I get in the taxi at the airport wanting just to go home.
“What’s the postal code?” the driver asks.
I wonder why he is asking but I tell him anyway. (Hey, some of us are overly compliant).
He plugs it into his Global Positioning Device and tells me my address. As we drive home he follows the map on his little screen which, when the time is right, speaks out to him about left and right turns and how far until his next action is required. “We expect to be there in 28 minutes,” he tells me.
We arrive right on time. But he stops on the wrong side of the street. His machine didn’t know the houses were numbered differently here.
There is no way to let it know.
* * *
I receive a text message from my niece. “CU sn” it says. “Bwl. Kp cl.”

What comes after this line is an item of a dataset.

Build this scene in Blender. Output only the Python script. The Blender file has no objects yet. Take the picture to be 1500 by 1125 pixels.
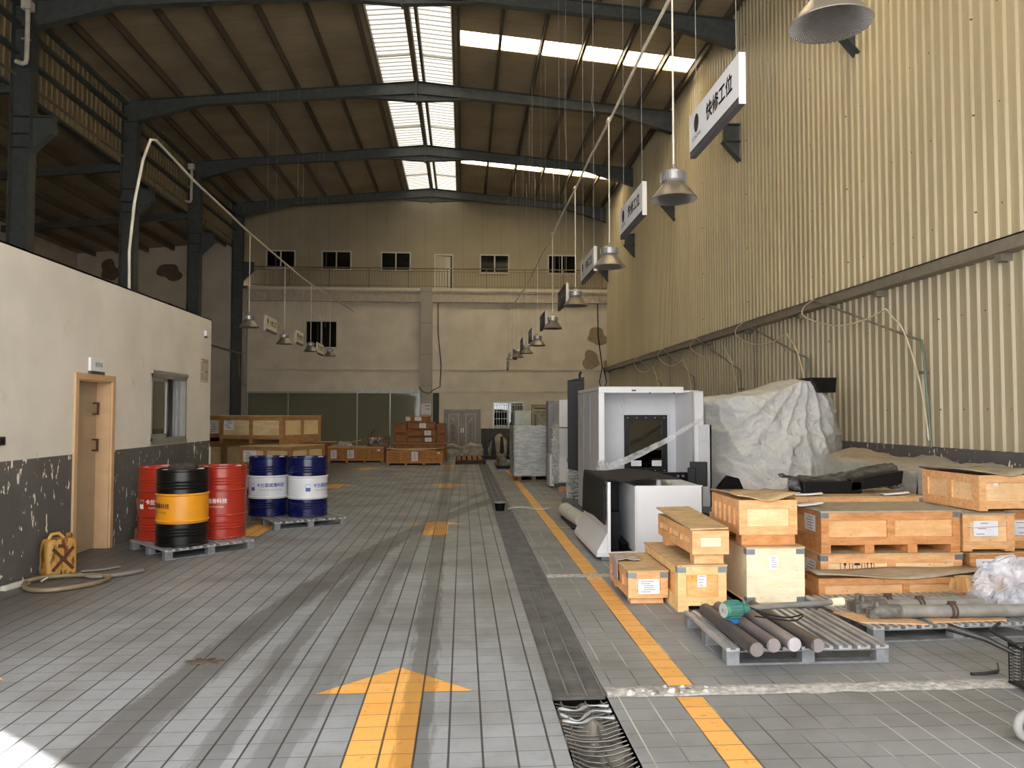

“What is she saying?” I wonder to myself. Text language, I know. But not my daily fare. I pronounce it out slowly. See- you- soon. Be- well. Keep- cool. Why didn’t she just say that? Efficiency, I think. Busy life, jumping from one moment to the next and then moving on. What happened to taking a minute to write? “She did”, someone tells me, later when I am complaining like an old man.
“Choose one to talk to an operator,” the phone barks at me as I am waiting to pay my bills by telephone. “For a more efficient service visit www.ourservice.com” the robot repeats for the one thousandth time today. “If it is more convenient for you, you can just say “operator–” it hints. “Operator” I say, because none of the available options fit my question. Another robot responds. Where are the people? Maybe they are managing the website. But when I go on-line, the program tells me to call. Help!!
How can I “communicate” with a machine?
* * *
I am thinking I do not know how to talk to anyone anymore. I am used to, well, sentences: full sentences; subject, verb, and all that stuff that was drilled into me so many years ago.
Who knows what people are saying nowadays?
Gets me to wondering, it does. Do I really know “well, okay, “do we really know” – what people are saying when they talk to us?
“Was–up, Thom?” Carla asks as I walk into the room where she is busy on the chat line. What does she mean, really? Is it a question or a greeting? How should I respond? Should I even respond?
Don’t get me wrong. I am not stupid “well, not terribly stupid anyway “but I do wonder if I understand what is being said to me these days.
So, I ask Kelly about it.
She sends me the following ... idunno. hru? Im hanging 2day with my bf and my bff. snowing a lot. imsb kwim? If i see the cat fall off that table again i will be roflmao, iykwim. hth tlk2ul8r. K.
Now I don’t know if I know what she means either. “What is she saying?” I wonder as I scratch a thinning head. (SMHID)
* * *
Young people “talk” to us all the time. They speak, we listen and then we respond. But somewhere between the speaking and the responding something else happens as we try to make sense of what we think we heard. And yes, I realize that I just said “think we heard”. Because, it seems to me, that is all we can do. We can never know what was said, only what we think we heard.
I was having an email exchange with a friend the other day and she asked if I was annoyed? I wasn’t. But when we use forms of electronic communication which are so popular today we do not have some of the elements of context which we often use in helping us to interpret what is being said verbally. The flippant remark, accompanied by a smile; the question which comes with sad eyes; the comment which interrupts the middle of our sentence.
In many ways, for example, internet communication is much more linear than our normal conversations “after all, the sentence is not sent until we complete it and push send “whereas in normal conversation (sorry about the word normal) the other person often speaks, makes a gesture, acknowledges when we are part way through our sentence.
Imagine this for a moment.
T and K are having an internet “chat”. T is annoyed. “u r ssinf” he enters and presses send. (You are so stupid it’s not funny).
K responds with anger, as well she might.
Now imagine this.
T and K are having a face to face conversation. T is annoyed. “You are so ... ” he starts
“Don’t go there,” K interrupts holding up her hand like a stop sign.
T stops and the insult is never delivered.
Sometimes, unfortunately, when I watch the communication between worker and young person, it looks more like a linear text communication, to me, than a real dialogue. Worker gets a thought, forms the words and “presses send” and the words come out “no opportunity for interruption, no consideration of context, no thought of hesitation based on spontaneous feedback.
One of the things that has happened for myself and a number of my friends is that, over time, we have become more mindful of how electronic communications might be interpreted on the other end. I know I sometimes ask myself “how might this be interpreted?” And sometimes, based on my answer to myself, I re-word how I was going to “say” it.
I just gotta say, “Sometimes I wish we took the same consideration when talking to young people”.